Just What Is Grumman Selling? | Sojourners

Just What Is Grumman Selling?

It's not that I didn't take the federal budget problems seriously. I did. But while I watched This Week With David Brinkley in early October, with Vice President Dan Quayle, Sen. Jim Sasser (D-Tenn.), and Rep. Vin Weber (R-Minn.) debating the benefits of capital gains cuts versus raising the income tax rates of the most wealthy by a few points, I had to smile. Actually I got bored.

That is until the commercials came on. Now these aren't your normal commercials for pine cleaner or microwave popcorn -- not on Sunday mornings during the news shows. These commercials really tell me a lot about the current state of the world. And I, for one, don't much like it.

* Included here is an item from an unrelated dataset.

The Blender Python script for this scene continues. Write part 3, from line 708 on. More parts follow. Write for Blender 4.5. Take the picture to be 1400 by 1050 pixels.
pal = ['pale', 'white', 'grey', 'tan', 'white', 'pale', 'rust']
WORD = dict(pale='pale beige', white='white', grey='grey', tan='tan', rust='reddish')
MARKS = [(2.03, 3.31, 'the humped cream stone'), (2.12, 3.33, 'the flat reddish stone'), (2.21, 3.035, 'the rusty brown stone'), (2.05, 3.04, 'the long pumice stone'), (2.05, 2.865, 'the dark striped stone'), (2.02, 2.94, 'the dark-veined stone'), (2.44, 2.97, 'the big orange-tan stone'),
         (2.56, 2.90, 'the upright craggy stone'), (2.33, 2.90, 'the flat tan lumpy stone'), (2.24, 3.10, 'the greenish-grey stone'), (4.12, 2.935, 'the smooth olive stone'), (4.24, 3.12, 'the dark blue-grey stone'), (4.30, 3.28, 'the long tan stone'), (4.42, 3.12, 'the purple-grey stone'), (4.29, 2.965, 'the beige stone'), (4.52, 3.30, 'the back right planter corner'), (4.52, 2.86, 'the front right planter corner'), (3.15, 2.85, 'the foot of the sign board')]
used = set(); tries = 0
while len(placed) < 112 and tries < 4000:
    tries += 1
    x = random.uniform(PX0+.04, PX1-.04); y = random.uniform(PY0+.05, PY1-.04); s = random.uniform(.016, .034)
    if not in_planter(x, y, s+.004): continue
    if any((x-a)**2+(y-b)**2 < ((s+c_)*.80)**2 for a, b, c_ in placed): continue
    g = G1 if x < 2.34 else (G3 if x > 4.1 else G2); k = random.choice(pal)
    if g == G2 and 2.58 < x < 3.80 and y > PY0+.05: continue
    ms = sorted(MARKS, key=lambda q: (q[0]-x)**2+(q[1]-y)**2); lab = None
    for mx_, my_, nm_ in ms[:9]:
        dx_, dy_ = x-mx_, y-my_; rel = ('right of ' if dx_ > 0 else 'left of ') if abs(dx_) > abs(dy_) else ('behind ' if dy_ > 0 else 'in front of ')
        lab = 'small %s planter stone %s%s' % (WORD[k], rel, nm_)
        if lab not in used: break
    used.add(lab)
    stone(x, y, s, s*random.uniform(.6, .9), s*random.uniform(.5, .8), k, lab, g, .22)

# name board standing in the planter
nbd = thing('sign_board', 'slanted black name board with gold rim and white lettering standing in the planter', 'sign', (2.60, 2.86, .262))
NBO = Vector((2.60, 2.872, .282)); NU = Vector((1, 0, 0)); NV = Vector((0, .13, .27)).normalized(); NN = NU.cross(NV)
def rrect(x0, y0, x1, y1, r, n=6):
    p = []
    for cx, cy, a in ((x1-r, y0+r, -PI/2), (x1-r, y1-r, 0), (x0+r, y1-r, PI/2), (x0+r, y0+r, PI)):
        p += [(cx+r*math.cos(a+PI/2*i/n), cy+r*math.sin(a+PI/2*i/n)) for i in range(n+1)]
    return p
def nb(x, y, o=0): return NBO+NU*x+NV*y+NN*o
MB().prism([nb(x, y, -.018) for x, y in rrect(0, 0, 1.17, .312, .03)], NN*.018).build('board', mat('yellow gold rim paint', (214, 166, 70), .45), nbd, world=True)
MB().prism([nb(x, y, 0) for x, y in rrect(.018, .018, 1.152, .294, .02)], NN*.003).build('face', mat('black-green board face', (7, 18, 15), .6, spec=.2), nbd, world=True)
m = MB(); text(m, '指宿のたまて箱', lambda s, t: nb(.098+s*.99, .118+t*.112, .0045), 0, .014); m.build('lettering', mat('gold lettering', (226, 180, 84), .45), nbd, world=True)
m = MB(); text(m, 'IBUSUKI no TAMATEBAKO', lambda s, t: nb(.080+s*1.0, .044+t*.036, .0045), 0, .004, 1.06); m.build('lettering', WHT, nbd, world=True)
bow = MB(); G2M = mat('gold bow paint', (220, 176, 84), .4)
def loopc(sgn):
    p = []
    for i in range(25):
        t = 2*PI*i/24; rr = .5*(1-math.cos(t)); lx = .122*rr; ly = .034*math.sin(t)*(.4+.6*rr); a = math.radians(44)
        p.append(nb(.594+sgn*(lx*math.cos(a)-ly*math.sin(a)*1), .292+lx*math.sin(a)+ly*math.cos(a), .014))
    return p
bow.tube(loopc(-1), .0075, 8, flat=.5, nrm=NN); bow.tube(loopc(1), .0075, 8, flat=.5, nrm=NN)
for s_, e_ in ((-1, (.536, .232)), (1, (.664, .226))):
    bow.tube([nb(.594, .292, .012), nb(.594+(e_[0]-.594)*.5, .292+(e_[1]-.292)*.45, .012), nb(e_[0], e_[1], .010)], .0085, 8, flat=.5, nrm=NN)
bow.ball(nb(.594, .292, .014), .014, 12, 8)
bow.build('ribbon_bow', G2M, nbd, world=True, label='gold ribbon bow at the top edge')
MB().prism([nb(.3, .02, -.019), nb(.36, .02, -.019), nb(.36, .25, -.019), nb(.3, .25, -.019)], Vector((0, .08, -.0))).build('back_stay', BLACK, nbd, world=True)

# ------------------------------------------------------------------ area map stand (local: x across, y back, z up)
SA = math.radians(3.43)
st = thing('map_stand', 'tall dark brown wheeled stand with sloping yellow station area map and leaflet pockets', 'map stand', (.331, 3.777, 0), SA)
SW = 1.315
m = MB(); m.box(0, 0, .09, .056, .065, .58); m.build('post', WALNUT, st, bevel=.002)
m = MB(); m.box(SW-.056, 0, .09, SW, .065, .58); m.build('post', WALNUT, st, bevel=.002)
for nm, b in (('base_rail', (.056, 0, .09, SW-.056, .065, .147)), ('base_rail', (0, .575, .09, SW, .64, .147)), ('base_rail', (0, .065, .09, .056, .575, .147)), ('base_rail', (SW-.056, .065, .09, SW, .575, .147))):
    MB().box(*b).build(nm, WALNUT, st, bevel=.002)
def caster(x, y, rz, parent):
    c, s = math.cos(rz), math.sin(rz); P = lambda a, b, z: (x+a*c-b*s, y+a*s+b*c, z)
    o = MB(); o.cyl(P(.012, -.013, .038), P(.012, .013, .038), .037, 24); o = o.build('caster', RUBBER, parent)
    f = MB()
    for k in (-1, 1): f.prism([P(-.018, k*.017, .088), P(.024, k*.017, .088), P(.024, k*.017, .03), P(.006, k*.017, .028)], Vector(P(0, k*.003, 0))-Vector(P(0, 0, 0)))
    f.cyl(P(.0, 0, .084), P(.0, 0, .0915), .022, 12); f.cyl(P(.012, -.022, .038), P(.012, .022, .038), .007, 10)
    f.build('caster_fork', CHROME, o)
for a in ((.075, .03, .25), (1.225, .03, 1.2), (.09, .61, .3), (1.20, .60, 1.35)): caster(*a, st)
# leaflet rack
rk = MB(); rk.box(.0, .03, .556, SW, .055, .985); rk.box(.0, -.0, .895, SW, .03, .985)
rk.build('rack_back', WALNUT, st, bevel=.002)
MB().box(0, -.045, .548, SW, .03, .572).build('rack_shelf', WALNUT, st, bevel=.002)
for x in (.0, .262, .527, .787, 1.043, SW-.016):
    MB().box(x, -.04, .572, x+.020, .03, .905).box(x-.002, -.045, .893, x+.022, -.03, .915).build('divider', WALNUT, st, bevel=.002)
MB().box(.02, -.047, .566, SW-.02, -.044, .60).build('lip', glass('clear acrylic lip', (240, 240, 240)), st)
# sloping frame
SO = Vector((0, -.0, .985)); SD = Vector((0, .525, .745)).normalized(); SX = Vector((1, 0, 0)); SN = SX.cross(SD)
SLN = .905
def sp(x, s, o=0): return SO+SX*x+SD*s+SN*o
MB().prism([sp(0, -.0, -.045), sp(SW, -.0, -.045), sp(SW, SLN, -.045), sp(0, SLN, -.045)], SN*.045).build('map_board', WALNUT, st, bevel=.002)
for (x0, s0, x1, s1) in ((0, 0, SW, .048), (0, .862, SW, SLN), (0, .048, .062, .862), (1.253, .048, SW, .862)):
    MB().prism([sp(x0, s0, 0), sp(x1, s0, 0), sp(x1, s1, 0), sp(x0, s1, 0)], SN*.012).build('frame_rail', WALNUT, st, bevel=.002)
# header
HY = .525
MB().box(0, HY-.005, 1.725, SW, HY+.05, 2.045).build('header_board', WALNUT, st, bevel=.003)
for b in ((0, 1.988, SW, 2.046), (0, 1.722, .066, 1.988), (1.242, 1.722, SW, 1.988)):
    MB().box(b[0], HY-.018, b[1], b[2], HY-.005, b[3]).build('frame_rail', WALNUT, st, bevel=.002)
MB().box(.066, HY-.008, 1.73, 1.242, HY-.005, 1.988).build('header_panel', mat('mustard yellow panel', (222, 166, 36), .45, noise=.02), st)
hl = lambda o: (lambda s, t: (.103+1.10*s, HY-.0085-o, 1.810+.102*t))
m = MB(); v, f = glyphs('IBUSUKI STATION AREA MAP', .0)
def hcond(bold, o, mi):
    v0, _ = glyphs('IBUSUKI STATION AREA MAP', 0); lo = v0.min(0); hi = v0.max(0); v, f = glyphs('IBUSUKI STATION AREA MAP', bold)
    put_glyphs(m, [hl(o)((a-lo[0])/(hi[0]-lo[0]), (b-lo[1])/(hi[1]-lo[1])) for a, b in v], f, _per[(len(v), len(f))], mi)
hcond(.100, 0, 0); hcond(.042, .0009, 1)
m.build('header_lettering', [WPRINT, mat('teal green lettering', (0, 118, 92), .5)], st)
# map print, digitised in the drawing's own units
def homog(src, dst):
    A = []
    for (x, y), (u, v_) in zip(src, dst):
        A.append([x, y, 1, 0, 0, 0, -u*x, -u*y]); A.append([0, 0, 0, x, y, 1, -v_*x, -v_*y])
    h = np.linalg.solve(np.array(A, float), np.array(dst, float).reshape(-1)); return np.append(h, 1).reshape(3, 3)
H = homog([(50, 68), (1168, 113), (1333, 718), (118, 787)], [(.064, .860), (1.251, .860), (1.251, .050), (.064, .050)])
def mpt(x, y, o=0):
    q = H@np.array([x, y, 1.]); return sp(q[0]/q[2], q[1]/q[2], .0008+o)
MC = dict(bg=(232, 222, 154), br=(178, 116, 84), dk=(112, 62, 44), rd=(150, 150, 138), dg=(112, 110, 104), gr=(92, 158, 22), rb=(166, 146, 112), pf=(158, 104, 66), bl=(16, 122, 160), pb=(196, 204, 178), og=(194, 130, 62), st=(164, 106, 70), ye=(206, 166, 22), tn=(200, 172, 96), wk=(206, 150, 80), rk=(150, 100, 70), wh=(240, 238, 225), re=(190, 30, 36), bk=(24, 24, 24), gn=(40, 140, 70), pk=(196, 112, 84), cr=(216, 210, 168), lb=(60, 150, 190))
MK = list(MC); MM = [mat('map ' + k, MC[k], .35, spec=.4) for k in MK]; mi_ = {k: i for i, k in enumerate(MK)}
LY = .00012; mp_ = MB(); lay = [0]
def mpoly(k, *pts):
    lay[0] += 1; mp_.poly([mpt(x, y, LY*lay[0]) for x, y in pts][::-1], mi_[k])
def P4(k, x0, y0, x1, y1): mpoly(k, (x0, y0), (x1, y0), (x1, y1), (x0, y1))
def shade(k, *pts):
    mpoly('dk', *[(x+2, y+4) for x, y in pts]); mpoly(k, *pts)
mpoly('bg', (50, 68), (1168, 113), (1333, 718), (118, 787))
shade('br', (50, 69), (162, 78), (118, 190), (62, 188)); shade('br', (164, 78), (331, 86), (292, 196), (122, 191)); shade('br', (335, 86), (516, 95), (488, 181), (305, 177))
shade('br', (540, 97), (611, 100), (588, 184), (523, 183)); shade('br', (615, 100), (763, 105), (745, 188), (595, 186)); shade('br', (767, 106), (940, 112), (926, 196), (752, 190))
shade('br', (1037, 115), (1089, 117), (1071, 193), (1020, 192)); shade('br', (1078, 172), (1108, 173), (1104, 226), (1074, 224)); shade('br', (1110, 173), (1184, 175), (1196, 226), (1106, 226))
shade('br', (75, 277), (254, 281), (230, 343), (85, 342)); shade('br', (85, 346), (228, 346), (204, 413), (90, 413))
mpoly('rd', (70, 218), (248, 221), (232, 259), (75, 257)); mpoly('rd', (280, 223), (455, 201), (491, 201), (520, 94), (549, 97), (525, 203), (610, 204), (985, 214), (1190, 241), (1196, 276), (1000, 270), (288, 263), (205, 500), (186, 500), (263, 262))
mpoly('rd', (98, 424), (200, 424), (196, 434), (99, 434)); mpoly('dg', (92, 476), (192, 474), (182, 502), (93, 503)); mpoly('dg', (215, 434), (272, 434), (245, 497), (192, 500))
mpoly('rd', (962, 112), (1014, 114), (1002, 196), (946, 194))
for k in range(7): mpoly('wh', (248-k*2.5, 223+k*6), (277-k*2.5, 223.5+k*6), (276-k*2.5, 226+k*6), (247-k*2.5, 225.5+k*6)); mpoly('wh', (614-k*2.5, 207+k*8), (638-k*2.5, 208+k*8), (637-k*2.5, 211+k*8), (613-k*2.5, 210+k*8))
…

A few years ago, I saw a Drexel Burnham Lambert commercial for the first time. You know the one: "This playground wouldn't have been built if it weren't for the financial security provided by Drexel Burnham." Yeah, we know that security now. There are a lot of schools and bridges and parks that won't be built while middle-class Americans pay for Michael Milken's fun.

Now, of course, we have a series of commercials for major defense contractors. Grumman has some good ones. With "tensions relaxing" because of the demise of the Cold War (a chilling thought for the military-industrial enterprises, I am sure), Grumman has developed a "Technology That Makes Sense Today."

But let's be clear. This technology isn't for freon-free freezers or solar-based room heaters. It's for satellites that "continuously monitor the Earth for ... anti-ballistic launchers" and battlefields for troop movements, as well as for gadgets that aid America in low-intensity conflicts in jungles and deserts around the globe.